In the Beauty of Holiness

By David Lyle Jeffrey

Publisher: Eerdmans

Pages: 424

Price: $49

Review Author: Brian Welter

Baylor University Humanities and Literature Professor David Lyle Jeffrey brings together visual art and theology in this engrossing illustrated history of biblical imagery in Western Christian art. The daunting task of covering two millennia of Christian creativity prompts Jeffrey to present each era via analysis of one or more representative individuals or themes. He begins with the Hebrew Scriptures and then explores the aesthetics of thinkers such as Augustine and Aquinas, followed by artists down the centuries, including contemporary philosophers of art.

Beauty played an essential role in ancient Hebrew worship, as seen in the temple and liturgical vestments. Christian art grew from this and from pagan Greco-Roman culture. Jeffrey regards St. Augustine’s aesthetics as “fundamentally more Hebraic than Hellenic.” He also observes that the Greek New Testament, compared to the Old Testament, has relatively little to offer on aesthetics. As the centuries passed, Christian aesthetics were enriched by the Church’s ever-expanding wealth of theology, science, and philosophy.

Art of the 15th and early 16th century clearly expressed papal authority, and, of course, the Renaissance produced much that was beautiful and spiritual. Jeffrey’s description of Michelangelo’s Pietà typifies his clear appraisal of art: “Not even the Greeks had shown more mastery in the verisimilitude of flowing garments, and neither they nor the Romans had created a face of such beauty and tenderness as the visage of this Mary.” He continues, “The dead body of her Son is cradled in Mary’s lap in such a way as to bring about a juxtaposition in the viewer’s imagination with images of Mary cradling the infant Jesus at the beginning of his life.”

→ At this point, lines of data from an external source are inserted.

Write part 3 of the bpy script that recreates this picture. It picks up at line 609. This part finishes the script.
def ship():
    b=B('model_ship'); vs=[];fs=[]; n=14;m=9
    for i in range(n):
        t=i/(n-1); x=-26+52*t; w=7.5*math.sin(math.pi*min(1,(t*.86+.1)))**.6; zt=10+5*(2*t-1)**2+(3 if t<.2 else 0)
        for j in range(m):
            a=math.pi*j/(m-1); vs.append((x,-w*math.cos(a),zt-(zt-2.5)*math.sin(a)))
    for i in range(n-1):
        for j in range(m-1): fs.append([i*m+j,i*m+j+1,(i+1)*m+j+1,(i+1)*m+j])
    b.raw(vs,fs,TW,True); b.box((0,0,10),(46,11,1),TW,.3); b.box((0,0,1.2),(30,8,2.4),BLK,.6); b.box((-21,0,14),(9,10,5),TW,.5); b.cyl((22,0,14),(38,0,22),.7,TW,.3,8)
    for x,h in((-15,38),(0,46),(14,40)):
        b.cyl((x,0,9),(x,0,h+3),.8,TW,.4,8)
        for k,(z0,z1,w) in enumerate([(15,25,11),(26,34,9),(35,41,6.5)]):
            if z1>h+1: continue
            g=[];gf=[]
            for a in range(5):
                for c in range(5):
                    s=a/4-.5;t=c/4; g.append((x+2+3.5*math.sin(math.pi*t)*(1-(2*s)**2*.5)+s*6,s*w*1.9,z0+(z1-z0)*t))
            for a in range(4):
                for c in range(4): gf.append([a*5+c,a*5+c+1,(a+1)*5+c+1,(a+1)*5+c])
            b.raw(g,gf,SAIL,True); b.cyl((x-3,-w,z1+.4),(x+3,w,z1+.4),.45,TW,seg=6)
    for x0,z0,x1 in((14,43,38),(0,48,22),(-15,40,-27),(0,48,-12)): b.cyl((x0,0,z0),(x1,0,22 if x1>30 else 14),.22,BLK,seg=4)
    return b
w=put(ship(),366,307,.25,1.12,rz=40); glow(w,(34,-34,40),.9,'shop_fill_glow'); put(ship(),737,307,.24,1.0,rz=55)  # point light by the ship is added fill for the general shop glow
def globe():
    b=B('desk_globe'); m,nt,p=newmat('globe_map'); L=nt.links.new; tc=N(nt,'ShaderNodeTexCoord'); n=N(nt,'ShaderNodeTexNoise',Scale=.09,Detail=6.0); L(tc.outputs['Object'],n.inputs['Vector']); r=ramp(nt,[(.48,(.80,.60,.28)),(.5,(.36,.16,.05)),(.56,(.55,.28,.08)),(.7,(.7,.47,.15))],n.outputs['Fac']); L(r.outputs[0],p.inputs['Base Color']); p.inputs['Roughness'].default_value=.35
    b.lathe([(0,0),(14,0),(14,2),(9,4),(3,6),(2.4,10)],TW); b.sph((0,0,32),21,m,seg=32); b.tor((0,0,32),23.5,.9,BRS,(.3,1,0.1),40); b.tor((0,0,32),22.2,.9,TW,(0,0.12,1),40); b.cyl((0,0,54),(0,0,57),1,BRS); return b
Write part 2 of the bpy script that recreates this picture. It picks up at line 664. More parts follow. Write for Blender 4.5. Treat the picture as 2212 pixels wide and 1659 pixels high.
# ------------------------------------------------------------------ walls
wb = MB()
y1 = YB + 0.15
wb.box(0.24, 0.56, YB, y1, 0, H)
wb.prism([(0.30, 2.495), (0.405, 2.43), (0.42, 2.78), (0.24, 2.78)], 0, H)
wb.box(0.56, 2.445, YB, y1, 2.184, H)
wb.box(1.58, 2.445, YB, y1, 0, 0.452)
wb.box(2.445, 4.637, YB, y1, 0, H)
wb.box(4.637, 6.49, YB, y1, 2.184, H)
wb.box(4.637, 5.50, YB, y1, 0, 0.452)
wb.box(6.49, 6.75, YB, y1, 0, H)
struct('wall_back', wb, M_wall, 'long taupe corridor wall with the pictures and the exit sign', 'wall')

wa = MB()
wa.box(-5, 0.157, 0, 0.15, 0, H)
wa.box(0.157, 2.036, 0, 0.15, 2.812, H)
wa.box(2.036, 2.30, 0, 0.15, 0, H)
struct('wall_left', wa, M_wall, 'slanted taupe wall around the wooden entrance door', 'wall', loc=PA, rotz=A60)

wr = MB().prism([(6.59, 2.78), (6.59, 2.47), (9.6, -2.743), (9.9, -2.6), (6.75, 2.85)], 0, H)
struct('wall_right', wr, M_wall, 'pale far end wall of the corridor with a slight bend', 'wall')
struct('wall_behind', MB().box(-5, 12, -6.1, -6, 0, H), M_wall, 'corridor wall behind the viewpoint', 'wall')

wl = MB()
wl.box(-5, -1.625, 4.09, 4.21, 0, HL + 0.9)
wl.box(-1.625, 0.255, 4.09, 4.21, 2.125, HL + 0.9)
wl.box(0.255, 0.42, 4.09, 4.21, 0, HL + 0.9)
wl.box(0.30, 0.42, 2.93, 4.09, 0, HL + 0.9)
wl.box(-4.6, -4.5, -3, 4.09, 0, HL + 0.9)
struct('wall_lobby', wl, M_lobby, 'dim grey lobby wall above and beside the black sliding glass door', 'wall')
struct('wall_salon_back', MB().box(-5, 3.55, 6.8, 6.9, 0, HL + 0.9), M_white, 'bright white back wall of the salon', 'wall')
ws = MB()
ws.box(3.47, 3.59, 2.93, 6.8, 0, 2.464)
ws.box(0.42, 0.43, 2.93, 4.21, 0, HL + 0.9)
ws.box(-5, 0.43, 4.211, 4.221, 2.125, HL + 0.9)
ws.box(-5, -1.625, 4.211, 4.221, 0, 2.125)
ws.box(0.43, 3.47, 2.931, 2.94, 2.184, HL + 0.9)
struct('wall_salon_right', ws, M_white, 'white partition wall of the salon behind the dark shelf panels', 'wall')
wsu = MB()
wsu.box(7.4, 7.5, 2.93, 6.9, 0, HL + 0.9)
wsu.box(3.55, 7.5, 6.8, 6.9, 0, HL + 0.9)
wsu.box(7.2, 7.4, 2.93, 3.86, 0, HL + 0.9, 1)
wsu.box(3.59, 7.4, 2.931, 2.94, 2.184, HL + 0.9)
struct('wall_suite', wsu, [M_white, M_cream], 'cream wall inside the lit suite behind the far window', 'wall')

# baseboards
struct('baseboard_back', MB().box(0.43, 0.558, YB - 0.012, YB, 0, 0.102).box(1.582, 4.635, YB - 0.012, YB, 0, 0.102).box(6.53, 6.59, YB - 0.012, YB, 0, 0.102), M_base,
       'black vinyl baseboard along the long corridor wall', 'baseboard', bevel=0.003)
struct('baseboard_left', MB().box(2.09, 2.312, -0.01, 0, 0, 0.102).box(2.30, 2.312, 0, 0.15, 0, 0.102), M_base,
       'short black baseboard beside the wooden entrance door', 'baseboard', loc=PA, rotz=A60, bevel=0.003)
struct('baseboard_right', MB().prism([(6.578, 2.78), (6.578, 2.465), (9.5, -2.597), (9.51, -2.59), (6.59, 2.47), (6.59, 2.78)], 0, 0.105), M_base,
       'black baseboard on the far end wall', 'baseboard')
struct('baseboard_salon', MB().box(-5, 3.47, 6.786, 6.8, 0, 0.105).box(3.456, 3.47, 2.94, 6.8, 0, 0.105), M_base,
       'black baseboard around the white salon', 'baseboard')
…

Jeffrey admirably depicts the Reformation’s impact on Western Christian art. While aiming to trace unity through the centuries, he doesn’t shy away from describing the increasing estrangement between Protestant and Catholic artists. He spends a chapter contrasting Catholic and Protestant images of Bathsheba.

Post-Reformation art grew increasingly alienated from Christianity as artists abandoned religion. This estrangement was challenged in the early 19th century by the Nazarenes, Protestant-raised artists with “a shared conviction that it was time for northern art to reach back to the pre-Reformation past.” These men grew their hair long, adopted medieval clothing, and went to Rome to live in an old Franciscan monastery. Rejecting an increasingly secularized culture, the Nazarenes crossed the Tiber and adopted a Renaissance artistic style. Their art reflected the “search for a deeper, more personal experience of the earlier Christian tradition from which they felt the art academies had cut them off.”

Here Jeffrey’s selection of representative paintings is effective especially in portraying the changing outlook of the West toward Christianity. The Nazarenes in many ways paralleled the pre-Raphaelites. Dante Gabriel Rossetti’s Ecce Ancilla Domini! (1850), shown full-page, gives readers a good idea of the style, themes, and aims of these painters.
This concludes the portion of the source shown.